» **Data provided**:
* * *

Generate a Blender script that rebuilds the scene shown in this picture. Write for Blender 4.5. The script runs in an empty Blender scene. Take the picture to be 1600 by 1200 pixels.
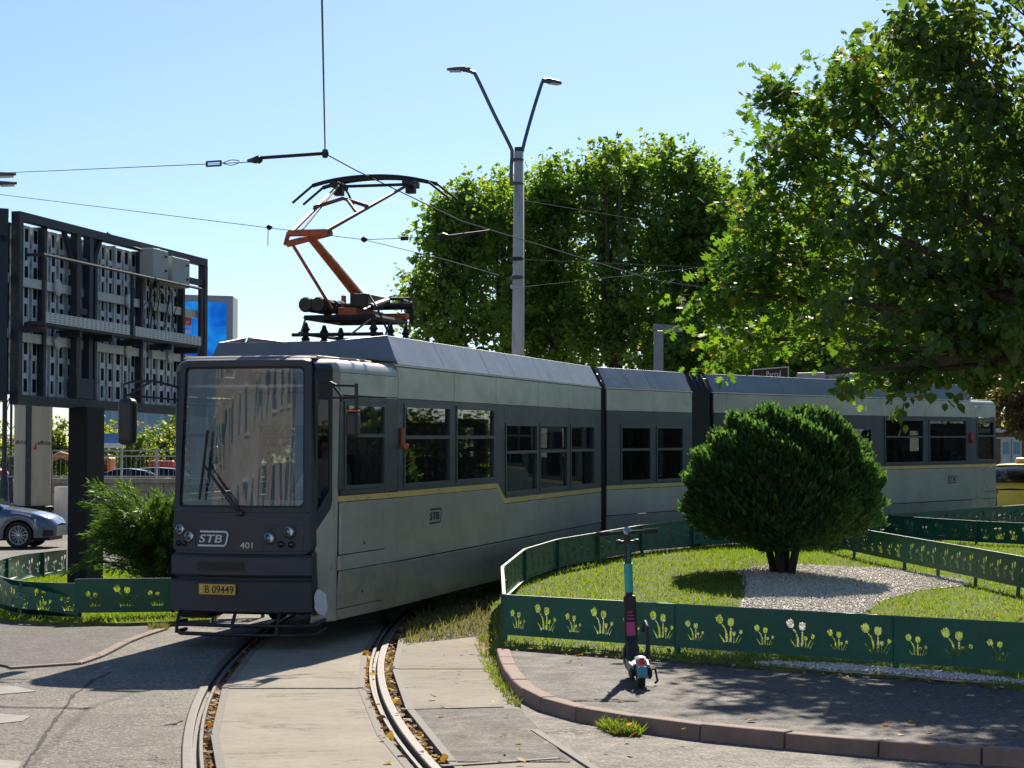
import bpy, math, random
import numpy as np
from mathutils import Vector, Matrix

random.seed(7)
rng = np.random.default_rng(11)
scene = bpy.context.scene
COL = scene.collection
PI = math.pi
R = math.radians

# ------------------------------------------------------------------ camera
FPX, CAMH, HORY = 3200.0, 1.95, 735.0          # focal length in photo pixels, eye height, horizon row
PITCH = math.atan((HORY - 600) / FPX)
cam_data = bpy.data.cameras.new('camera')
cam = bpy.data.objects.new('camera', cam_data)
COL.objects.link(cam)
cam_data.sensor_width = 36.0
cam_data.lens = 36.0 * FPX / 1600.0
cam_data.clip_start = 0.1
cam_data.clip_end = 6000
cam.location = (0, 0, CAMH)
cam.rotation_euler = (PI / 2 + PITCH, 0, 0)
scene.camera = cam

# ------------------------------------------------------------------ sky and sun
SUN_AZ, SUN_EL = R(9.4), R(37.0)               # azimuth measured from +Y towards +X
world = bpy.data.worlds.new('World')
scene.world = world
world.use_nodes = True
wn = world.node_tree
wn.nodes.clear()
sky = wn.nodes.new('ShaderNodeTexSky')
sky.sky_type = 'NISHITA'
sky.sun_disc = False
sky.sun_elevation = SUN_EL
sky.sun_rotation = SUN_AZ
sky.altitude = 100
sky.air_density = 1.0
sky.dust_density = 0.4
sky.ozone_density = 6.0
bg = wn.nodes.new('ShaderNodeBackground')
bg.inputs['Strength'].default_value = 0.080
wo = wn.nodes.new('ShaderNodeOutputWorld')
wn.links.new(sky.outputs[0], bg.inputs[0])
wn.links.new(bg.outputs[0], wo.inputs[0])

sun_data = bpy.data.lights.new('sun', 'SUN')
sun_data.energy = 5.0
sun_data.angle = R(0.53)
sun_data.color = (1.0, 0.90, 0.76)
sun = bpy.data.objects.new('sun', sun_data)
COL.objects.link(sun)
sdir = Vector((math.sin(SUN_AZ) * math.cos(SUN_EL), math.cos(SUN_AZ) * math.cos(SUN_EL), math.sin(SUN_EL)))
sun.rotation_euler = sdir.to_track_quat('Z', 'Y').to_euler()
sun.location = (10, 60, 50)

vs = scene.view_settings
vs.view_transform = 'Standard'
vs.look = 'None'
vs.exposure = 0.68
vs.gamma = 1.0
vs.use_curve_mapping = False
scene.cycles.max_bounces = 8
scene.cycles.transparent_max_bounces = 16
scene.cycles.use_denoising = True


# ------------------------------------------------------------------ helpers: terrain and surveying
def sm(x, a, b):
    t = min(1.0, max(0.0, (x - a) / (b - a)))
    return t * t * (3 - 2 * t)


def gz(X, Y):
    """height of the street: level near by, rising gently along the tram line"""
    return 0.0165 * min(40.0, max(0.0, Y - 22.0)) * sm(X, -6.0, -3.2)


def iz(X, Y):
    """height of the planted island"""
    return gz(X, Y) + 0.12 + 0.2 * min(1.0, max(0.0, (Y - 24) / 10.0)) * (1 - sm(X, 3.5, 6.0)) * sm(X, -2, 0)


def at(x, y, Y):
    """point at depth Y seen at photo pixel x, y"""
    a, b = (x - 800) / FPX, (600 - y) / FPX
    dy = math.cos(PITCH) - b * math.sin(PITCH)
    dz = math.sin(PITCH) + b * math.cos(PITCH)
    t = Y / dy
    return Vector((a * t, Y, CAMH + dz * t))


def G(x, y, dz=0.0, fn=None):
    """point of the ground under photo pixel x, y"""
    fn = fn or gz
    Y = 20.0
    for _ in range(40):
        X = (x - 800) / FPX * Y
        z = fn(X, Y) + dz
        v = (y - HORY) / FPX
        Y = 0.5 * Y + 0.5 * min(400.0, max(3.0, (CAMH - z) / max(v, 1e-4)))
    return Vector(((x - 800) / FPX * Y, Y, fn((x - 800) / FPX * Y, Y) + dz))


# ------------------------------------------------------------------ helpers: objects
ORG = {}


def tag(o, label=None, cat=None, group=None, kind=None):
    if label: o['label'] = label
    if cat: o['category'] = cat
    if group: o['group'] = group
    if kind: o['kind'] = kind
    return o


def thing(name, label, cat, loc=(0, 0, 0), rz=0.0, group=None, world=True):
    """an Empty at the base of a thing; parts built in world coordinates when world is set"""
    o = bpy.data.objects.new(name, None)
    o.empty_display_size = 0.2
    COL.objects.link(o)
    o.location = loc
    o.rotation_euler = (0, 0, rz)
    tag(o, label, cat, group)
    ORG[o.name] = Vector(loc) if world else Vector((0, 0, 0))
    return o


def link(name, me, parent=None, mat=None):
    o = bpy.data.objects.new(name, me)
    COL.objects.link(o)
    if mat is not None and len(me.materials) == 0:
        me.materials.append(mat)
    if parent is not None:
        o.parent = parent
        ORG[o.name] = ORG.get(parent.name, Vector((0, 0, 0)))
    else:
        ORG[o.name] = Vector((0, 0, 0))
    return o


class MB:
    """collects faces of one mesh"""
    def __init__(self, xf=None):
        self.v, self.f, self.xf = [], [], xf

    def add(self, pts):
        b = len(self.v)
        for p in pts:
            self.v.append(tuple(self.xf(*p)) if self.xf else tuple(p))
        return b

    def poly(self, pts):
        b = self.add(pts)
        self.f.append(tuple(range(b, b + len(pts))))
        return self

    def hexa(self, p):
        """p: 4 bottom points ccw, 4 top points ccw"""
        b = self.add(p)
        for q in ((3, 2, 1, 0), (4, 5, 6, 7), (0, 1, 5, 4), (1, 2, 6, 5), (2, 3, 7, 6), (3, 0, 4, 7)):
            self.f.append(tuple(b + i for i in q))
        return self

    def box(self, x0, x1, y0, y1, z0, z1):
        return self.hexa([(x0, y0, z0), (x1, y0, z0), (x1, y1, z0), (x0, y1, z0),
                          (x0, y0, z1), (x1, y0, z1), (x1, y1, z1), (x0, y1, z1)])

    def prism(self, pts, off):
        """pts: planar outline (3d), off: extrusion vector"""
        n = len(pts)
        b = self.add([tuple(p) for p in pts] + [tuple(Vector(p) + Vector(off)) for p in pts])
        self.f.append(tuple(b + i for i in reversed(range(n))))
        self.f.append(tuple(b + n + i for i in range(n)))
        for i in range(n):
            j = (i + 1) % n
            self.f.append((b + i, b + j, b + n + j, b + n + i))
        return self

    def tube(self, pts, r, seg=8, cap=True):
        pts = [Vector(p) for p in pts]
        rs = r if isinstance(r, (list, tuple)) else [r] * len(pts)
        b = len(self.v)
        up = None
        for i, p in enumerate(pts):
            if i == 0: t = pts[1] - p
            elif i == len(pts) - 1: t = p - pts[i - 1]
            else: t = (pts[i + 1] - p).normalized() + (p - pts[i - 1]).normalized()
            t = t.normalized() if t.length > 1e-9 else Vector((0, 0, 1))
            if up is None:
                up = Vector((0, 0, 1)) if abs(t.z) < 0.9 else Vector((1, 0, 0))
            a = t.cross(up)
            if a.length < 1e-5:
                a = t.cross(Vector((0.3, 1, 0.2)))
            a.normalize()
            c = a.cross(t).normalized()
            up = c
            self.add([p + (a * math.cos(2 * PI * k / seg) + c * math.sin(2 * PI * k / seg)) * rs[i] for k in range(seg)])
        for i in range(len(pts) - 1):
            for k in range(seg):
                k2 = (k + 1) % seg
                self.f.append((b + i * seg + k, b + i * seg + k2, b + (i + 1) * seg + k2, b + (i + 1) * seg + k))
        if cap:
            self.f.append(tuple(b + k for k in reversed(range(seg))))
            e = b + (len(pts) - 1) * seg
            self.f.append(tuple(e + k for k in range(seg)))
        return self

    def lathe(self, prof, c, axis=(0, 0, 1), seg=16, cap=True):
        """prof: list of (radius, distance along axis)"""
        ax = Vector(axis).normalized()
        a = ax.orthogonal().normalized()
        d = ax.cross(a)
        c = Vector(c)
        b = len(self.v)
        for (r, h) in prof:
            self.add([c + ax * h + (a * math.cos(2 * PI * k / seg) + d * math.sin(2 * PI * k / seg)) * max(r, 1e-4) for k in range(seg)])
        for i in range(len(prof) - 1):
            for k in range(seg):
                k2 = (k + 1) % seg
                self.f.append((b + i * seg + k, b + i * seg + k2, b + (i + 1) * seg + k2, b + (i + 1) * seg + k))
        if cap:
            self.f.append(tuple(b + k for k in reversed(range(seg))))
            e = b + (len(prof) - 1) * seg
            self.f.append(tuple(e + k for k in range(seg)))
        return self

    def grid(self, fn, us, vs):
        b = len(self.v)
        for u in us:
            self.add([fn(u, v) for v in vs])
        n = len(vs)
        for i in range(len(us) - 1):
            for j in range(n - 1):
                self.f.append((b + i * n + j, b + (i + 1) * n + j, b + (i + 1) * n + j + 1, b + i * n + j + 1))
        return self

    def mesh(self, name, org=(0, 0, 0)):
        me = bpy.data.meshes.new(name)
        ox, oy, oz = org
        me.from_pydata([(x - ox, y - oy, z - oz) for x, y, z in self.v], [], self.f)
        me.validate()
        me.update()
        return me

    def build(self, name, mat, parent=None, bevel=0.0, smooth=False, seg=2, weld=False):
        org = ORG.get(parent.name, (0, 0, 0)) if parent is not None else (0, 0, 0)
        me = self.mesh(name, org)
        fix_normals(me, weld)
        o = link(name, me, parent, mat)
        if smooth:
            me.shade_smooth()
        if bevel > 0:
            m = o.modifiers.new('bevel', 'BEVEL')
            m.width = bevel
            m.segments = seg
            m.limit_method = 'ANGLE'
            m.angle_limit = R(35)
            m.harden_normals = False
        return o


import bmesh
def fix_normals(me, weld=False):
    bm = bmesh.new()
    bm.from_mesh(me)
    if weld:
        bmesh.ops.remove_doubles(bm, verts=bm.verts, dist=1e-4)
    bmesh.ops.recalc_face_normals(bm, faces=bm.faces)
    bm.to_mesh(me)
    bm.free()


def smooth_angle(o, ang=40):
    """smooth shading that keeps edges sharper than ang"""
    me = o.data
    me.shade_smooth()
    bm = bmesh.new(); bm.from_mesh(me)
    for e in bm.edges:
        if len(e.link_faces) == 2 and e.calc_face_angle(0) > R(ang):
            e.smooth = False
    bm.to_mesh(me); bm.free()
    return o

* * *

» **What is asked**: Of all the lines above, how many contain "scene"? Give the number and nothing more.

» **Exercise solution**: 9